The initial hypothesis was that only a small proportion of our emails would be clicked through and result in conversions, and that it would then be a small mop up exercise to grab those leads.
But it turned out that a huge chunk of traffic that came to the site hadn't seen the emails at all! They were coming to the site for other reasons, and still seeing the banners. In the end, the recontracting and conversion rate were huge! It shocked everybody.
What do you think the lesson is from this story?
RM: What I like about this example is that it shows how you always go big with your hypothesis when you start out, and quite often you're wrong. But every once in a while, something small surprises you.
Every once in a while, something small surprises you
When you start out, you're always looking for big hitters. It's like dropping pebbles into a jar. You put the big hitters in first and it fills it up, but then you can put all the smaller ones in the spaces alongside it as well and along, like, you often overlook the small ones in favour of the big ones, but the small ones can surprise you.
There's always value in trying a hypothesis, especially when it's quick and it's easy and it doesn't require a lot of resources
There's always value in trying a hypothesis, especially when it's quick and it's easy and it doesn't require a lot of resources.
What challenges do you face with personalisation?
RM: For us, it's a constant battle with the data protection officer (DPO) and Legal to deal with data because the repercussions are so heavy if we mismanage it in any way. Anything that we do has to go through the DPO. There's a whole series of hoops that have to be jumped through protection and privacy and then through legal and everything as well.
The financial implications [of non-compliance] are so huge that we won't take any risks with it at all
It's a lengthy process and it can really delay things. In the past, I would say the longest process was always technical constraints. Now I would say that the technical stuff runs in the background while you're trying to get through all of these legal hurdles. You do get over them eventually, but it's just because the financial implications are so huge that we won't take any risks with it at all.
Have you found a way to make the legal side of things more efficient over time?
RM: We want to sell data, which sounds really bad to the layperson because it sounds like you've got Big Brother following you around. Whereas, in actual fact, you're going to see adverts no matter where you go on the Internet. Except with data monetisation, these are adverts you’re actually interested in—if you consent to it.
But every single time we sell data as analysis or whatever else, we have to ask the DPO for consent. The first time we did it, we needed to make a new request each time. But now the method has become templated, which makes it a whole lot more straightforward. It's a quick check and it’s done. It doesn't take the weeks and sometimes months that it would have taken initially.
How do you measure the success of your campaigns?
RM: Before any hypothesis goes to the sword, you have to agree in advance what the measure of success is. This could be something as simple as an A/B test, or “we want to improve the conversion rate”, or “we think this tagline on some content works better than this.”

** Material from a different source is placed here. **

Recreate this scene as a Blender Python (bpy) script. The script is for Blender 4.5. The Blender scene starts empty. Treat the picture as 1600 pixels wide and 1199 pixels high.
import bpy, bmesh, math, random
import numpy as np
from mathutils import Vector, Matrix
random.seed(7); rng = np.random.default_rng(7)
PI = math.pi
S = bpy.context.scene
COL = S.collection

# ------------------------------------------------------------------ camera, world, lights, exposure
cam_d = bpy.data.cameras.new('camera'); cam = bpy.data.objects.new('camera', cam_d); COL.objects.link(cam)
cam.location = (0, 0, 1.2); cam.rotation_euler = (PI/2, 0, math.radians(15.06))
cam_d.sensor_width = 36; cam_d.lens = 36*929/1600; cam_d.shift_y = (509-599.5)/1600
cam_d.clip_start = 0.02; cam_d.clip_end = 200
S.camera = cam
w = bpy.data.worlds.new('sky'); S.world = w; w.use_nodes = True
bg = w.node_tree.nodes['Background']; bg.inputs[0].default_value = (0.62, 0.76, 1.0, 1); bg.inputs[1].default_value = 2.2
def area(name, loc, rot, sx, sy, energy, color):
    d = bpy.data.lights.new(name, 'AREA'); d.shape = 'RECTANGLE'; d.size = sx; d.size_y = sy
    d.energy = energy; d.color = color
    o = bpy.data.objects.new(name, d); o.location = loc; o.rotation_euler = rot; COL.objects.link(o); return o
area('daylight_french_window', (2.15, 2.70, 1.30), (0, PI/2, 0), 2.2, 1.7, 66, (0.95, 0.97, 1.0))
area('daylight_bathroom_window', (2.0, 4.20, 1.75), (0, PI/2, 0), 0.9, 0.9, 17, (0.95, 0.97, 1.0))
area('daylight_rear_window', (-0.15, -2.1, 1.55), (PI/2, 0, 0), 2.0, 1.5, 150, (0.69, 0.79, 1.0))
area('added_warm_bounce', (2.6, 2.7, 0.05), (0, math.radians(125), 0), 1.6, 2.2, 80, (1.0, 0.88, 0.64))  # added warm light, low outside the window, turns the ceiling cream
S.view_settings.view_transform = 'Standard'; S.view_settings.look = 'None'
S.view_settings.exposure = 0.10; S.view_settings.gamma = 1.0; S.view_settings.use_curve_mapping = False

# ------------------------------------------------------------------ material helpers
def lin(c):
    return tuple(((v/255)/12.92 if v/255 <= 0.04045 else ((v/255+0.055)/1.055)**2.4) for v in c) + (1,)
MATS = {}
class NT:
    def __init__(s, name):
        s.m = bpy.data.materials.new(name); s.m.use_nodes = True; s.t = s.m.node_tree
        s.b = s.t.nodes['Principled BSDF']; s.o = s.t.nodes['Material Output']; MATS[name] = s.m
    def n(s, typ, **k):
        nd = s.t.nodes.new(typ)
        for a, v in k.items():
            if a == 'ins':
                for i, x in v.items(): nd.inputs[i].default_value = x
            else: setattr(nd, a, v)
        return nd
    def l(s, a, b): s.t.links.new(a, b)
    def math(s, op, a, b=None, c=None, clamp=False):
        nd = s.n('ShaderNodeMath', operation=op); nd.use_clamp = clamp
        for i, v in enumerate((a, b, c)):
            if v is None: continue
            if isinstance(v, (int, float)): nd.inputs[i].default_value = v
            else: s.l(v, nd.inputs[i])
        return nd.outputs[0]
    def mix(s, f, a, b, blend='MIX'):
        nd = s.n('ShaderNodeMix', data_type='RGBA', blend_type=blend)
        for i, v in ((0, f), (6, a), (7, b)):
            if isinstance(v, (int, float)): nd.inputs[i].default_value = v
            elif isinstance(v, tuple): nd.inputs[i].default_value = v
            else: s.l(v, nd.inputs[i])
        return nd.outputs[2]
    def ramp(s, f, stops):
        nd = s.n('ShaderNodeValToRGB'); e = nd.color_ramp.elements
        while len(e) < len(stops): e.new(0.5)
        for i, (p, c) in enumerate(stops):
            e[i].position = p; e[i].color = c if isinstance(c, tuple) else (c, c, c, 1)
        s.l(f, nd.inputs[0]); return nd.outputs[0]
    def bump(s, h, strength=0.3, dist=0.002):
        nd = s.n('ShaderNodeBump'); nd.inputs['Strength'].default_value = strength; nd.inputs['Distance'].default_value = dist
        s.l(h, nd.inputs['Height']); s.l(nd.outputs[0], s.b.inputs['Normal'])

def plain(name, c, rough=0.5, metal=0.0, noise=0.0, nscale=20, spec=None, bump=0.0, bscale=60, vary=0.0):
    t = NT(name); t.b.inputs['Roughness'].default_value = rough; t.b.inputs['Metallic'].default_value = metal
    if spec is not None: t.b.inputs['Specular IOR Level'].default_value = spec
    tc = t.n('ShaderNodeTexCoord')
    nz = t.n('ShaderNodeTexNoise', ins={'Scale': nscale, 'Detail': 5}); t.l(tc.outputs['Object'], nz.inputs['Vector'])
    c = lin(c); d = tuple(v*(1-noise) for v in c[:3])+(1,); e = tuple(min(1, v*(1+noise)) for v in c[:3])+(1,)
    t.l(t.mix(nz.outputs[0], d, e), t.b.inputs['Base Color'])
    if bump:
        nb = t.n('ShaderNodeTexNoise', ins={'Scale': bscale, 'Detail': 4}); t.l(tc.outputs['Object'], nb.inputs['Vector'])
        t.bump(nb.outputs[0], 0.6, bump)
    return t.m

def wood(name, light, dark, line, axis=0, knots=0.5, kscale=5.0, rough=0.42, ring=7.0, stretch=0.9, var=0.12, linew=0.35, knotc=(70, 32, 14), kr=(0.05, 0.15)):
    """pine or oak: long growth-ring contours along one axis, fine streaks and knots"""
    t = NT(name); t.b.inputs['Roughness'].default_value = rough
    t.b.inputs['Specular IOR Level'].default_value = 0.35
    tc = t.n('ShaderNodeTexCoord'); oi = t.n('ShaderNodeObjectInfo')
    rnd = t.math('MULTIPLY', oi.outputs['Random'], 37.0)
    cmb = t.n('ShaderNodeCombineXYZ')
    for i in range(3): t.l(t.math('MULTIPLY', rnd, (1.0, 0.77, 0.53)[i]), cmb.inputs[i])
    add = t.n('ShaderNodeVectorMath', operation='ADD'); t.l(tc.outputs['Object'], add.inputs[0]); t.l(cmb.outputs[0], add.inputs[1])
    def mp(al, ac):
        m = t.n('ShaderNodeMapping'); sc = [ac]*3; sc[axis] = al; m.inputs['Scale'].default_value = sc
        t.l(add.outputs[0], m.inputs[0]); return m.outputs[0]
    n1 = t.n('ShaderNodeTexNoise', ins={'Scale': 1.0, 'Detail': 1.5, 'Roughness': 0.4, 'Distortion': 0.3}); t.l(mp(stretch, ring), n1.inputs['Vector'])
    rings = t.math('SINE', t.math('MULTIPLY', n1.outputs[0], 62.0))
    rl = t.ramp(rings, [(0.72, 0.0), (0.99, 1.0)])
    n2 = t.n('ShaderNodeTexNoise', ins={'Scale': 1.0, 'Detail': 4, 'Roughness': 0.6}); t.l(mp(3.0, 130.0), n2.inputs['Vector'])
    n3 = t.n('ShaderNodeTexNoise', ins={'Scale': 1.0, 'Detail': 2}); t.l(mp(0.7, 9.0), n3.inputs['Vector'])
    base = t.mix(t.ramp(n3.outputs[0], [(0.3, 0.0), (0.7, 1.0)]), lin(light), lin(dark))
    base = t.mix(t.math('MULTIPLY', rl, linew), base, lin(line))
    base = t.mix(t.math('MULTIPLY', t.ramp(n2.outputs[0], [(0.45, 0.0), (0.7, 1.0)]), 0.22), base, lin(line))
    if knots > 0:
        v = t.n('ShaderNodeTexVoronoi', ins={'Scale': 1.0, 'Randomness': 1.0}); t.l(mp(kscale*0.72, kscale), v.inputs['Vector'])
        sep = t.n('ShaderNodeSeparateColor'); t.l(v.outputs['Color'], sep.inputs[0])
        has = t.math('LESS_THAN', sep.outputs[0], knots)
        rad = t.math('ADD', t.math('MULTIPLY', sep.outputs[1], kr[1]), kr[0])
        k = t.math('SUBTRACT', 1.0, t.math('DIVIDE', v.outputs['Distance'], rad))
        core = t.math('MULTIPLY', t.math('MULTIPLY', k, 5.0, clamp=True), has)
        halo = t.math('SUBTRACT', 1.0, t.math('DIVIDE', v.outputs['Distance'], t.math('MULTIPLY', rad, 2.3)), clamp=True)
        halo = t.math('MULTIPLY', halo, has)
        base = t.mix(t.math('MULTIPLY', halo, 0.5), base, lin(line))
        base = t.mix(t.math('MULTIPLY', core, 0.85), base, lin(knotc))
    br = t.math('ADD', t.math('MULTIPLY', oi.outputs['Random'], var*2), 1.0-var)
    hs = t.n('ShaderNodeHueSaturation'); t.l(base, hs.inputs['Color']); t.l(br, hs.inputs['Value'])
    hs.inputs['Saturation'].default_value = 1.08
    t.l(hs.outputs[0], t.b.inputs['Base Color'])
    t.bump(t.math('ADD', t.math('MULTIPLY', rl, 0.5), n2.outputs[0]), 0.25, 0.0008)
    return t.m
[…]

Before any hypothesis goes to the sword, you have to agree in advance what the measure of success is
We show two different audience cohorts exactly the same content—except for the message—and then we measure the response. We look at things like attribution models for multi-touch across different platforms, like seeing ads on Meta and then on Google, and then maybe in other places as well. And then we look at how many of those touch points are hit before someone converts at the back end.
“If you don't know what success looks like, then you can't measure it”
So it really is specific to the individual campaign, but that always comes up at the start of the process. You have to agree that in advance, because if you don't know what success looks like, then you can't measure it.